Originally posted by Hefeweizen
Is it common in Kenpo to have brown or green belts acting as assistant instructors?
Also, is this a REQUIRED part of your training?
Yes, the way I came up.
Originally posted by Hefeweizen
I'm asking because I have little, if any, desire to teach and it seems as though once you hit brown belt you spend about half to three fourths of your classes teaching lower belts and rarely learn something at the brown belt level. (no pay is associated with this either).
The time you spend teaching will vary. If I'm not mistaken the IKKA used to require 300 hours of teaching prior to testing for 1st Black. It was 100 hours in my original association. I formally started acting as a "substitute teacher" at Green Belt. I was 19, I often had older people in my class taking lessons from me. It was kind of neat.
Someone who knows for sure about the IKKA requirements should jump in and say so. I don't know if they may have changed since 1991 or whenever I learned of them.
Originally posted by Hefeweizen
Is it part of the philosophy behind kenpo that one learns a lot pre-black belt by teaching?
Thanks
HW
Yes, as above. You will also notice this as soon as you are "paired off" with a lower belt to work on something. They will invariably have a question for you and frequently they won't believe you until you can make it work. Perhaps because you are "not a Black Belt." But of course this has a benefit of its own. Your stuff must work. You will discover that some of your stuff has always worked "until now" and you may have to figure out why it is not working while the lower belt is looking at you like "Where is the Black Belt who knows the answer?" And sometimes you will be paired with a lower belt who "won't cooperate" and you have to "make them" cooperate. Recently I also have noticed a student doing something wrong but I could not pinpoint it. It was an exercise for me to try to first figure out what they were doing wrong and then correct them.

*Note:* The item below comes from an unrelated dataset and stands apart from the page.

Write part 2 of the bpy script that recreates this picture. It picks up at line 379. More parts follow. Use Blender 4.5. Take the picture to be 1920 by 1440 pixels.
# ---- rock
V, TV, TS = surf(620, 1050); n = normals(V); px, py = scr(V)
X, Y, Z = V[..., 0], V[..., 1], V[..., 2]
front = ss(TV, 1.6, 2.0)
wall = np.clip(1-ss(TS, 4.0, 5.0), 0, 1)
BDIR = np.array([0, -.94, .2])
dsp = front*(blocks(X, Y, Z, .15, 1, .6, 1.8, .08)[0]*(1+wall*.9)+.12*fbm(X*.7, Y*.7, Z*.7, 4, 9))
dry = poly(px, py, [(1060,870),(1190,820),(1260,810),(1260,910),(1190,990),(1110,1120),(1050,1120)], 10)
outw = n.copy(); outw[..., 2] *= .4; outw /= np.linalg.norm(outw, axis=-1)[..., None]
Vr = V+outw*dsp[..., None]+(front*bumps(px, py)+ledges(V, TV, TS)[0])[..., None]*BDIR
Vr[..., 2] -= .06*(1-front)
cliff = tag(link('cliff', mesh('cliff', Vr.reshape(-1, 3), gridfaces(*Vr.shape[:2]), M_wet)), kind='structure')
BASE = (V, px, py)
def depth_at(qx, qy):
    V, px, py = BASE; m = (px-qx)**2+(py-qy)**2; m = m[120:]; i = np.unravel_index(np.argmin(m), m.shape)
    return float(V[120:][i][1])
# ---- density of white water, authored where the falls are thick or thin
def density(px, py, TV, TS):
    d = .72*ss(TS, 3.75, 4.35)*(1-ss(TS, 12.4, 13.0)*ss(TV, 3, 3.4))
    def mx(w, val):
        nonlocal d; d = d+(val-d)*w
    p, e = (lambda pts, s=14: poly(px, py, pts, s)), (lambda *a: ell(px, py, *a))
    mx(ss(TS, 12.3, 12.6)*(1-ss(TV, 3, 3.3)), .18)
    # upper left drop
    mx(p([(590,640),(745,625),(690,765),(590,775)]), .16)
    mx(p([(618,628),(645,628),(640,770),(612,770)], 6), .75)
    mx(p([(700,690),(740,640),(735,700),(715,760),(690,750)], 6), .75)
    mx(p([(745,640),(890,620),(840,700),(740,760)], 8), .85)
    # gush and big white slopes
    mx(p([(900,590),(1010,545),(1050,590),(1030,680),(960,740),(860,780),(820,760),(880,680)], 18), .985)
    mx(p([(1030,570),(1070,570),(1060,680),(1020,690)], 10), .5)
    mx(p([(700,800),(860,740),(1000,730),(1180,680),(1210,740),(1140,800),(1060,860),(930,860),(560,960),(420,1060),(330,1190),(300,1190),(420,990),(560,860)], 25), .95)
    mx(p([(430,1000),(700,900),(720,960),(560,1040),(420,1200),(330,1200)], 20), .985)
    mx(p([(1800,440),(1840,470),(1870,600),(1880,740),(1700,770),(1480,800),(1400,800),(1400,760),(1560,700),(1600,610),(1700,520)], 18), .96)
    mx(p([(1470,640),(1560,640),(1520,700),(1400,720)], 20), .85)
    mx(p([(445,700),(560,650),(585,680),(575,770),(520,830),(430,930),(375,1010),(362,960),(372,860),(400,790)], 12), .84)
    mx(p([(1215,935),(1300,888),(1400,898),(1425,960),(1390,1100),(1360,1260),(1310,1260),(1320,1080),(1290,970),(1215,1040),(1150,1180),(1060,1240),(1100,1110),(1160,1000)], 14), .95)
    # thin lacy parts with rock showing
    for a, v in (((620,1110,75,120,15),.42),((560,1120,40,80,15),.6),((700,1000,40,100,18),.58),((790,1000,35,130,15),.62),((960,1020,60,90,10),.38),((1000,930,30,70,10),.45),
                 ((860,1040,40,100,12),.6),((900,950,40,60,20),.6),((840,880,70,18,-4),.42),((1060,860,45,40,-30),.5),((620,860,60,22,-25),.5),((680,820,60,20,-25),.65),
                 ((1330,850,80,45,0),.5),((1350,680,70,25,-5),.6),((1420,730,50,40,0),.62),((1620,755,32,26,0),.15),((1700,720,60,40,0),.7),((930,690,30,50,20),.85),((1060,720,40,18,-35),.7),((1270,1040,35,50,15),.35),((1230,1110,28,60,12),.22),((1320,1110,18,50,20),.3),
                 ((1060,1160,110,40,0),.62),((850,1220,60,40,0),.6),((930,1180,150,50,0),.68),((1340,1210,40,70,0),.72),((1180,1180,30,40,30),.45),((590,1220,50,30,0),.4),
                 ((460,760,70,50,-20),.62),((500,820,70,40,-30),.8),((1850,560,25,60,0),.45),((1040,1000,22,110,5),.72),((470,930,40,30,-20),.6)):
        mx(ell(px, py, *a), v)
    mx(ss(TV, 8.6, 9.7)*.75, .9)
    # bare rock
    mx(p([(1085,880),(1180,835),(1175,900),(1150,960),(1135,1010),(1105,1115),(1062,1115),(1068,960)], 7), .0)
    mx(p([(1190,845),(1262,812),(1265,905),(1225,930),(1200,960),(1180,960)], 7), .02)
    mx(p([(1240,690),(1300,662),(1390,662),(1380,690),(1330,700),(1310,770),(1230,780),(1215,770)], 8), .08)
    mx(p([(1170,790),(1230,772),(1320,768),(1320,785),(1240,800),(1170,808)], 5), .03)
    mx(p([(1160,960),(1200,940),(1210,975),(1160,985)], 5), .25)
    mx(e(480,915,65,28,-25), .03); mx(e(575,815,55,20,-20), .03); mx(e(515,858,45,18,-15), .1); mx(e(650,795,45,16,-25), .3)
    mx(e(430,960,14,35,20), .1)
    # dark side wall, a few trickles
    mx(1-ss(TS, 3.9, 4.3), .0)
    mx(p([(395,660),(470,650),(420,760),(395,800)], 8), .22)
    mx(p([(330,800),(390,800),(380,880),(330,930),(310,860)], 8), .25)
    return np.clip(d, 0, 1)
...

As a new teacher, on your own with a class and so on, I think 50% of what you are actually doing may be learning. All kinds of things come up, and you will notice these if your instructor pairs you up with a lower rank to work drills or whatever as mentioned above.
P.S. I am also not a Black Belt. I am Brown Belt and I teach everyone who comes in on Saturday monrings, Beginning kids through Sparring Adults. So this is my perspective so far as I am climbing out of the well so to speak and based on observations of mine and other things I've heard and been taught. :asian:
P.P.S. I think I remember feeling as you do, but later on, you will find it is very fun to help the lower belts along and that is really what you are doing as a fully qualified instructor.
I hope this helps. I could not resist but chime in. PM me if you like. I left out some examples to keep this under 100,000 words.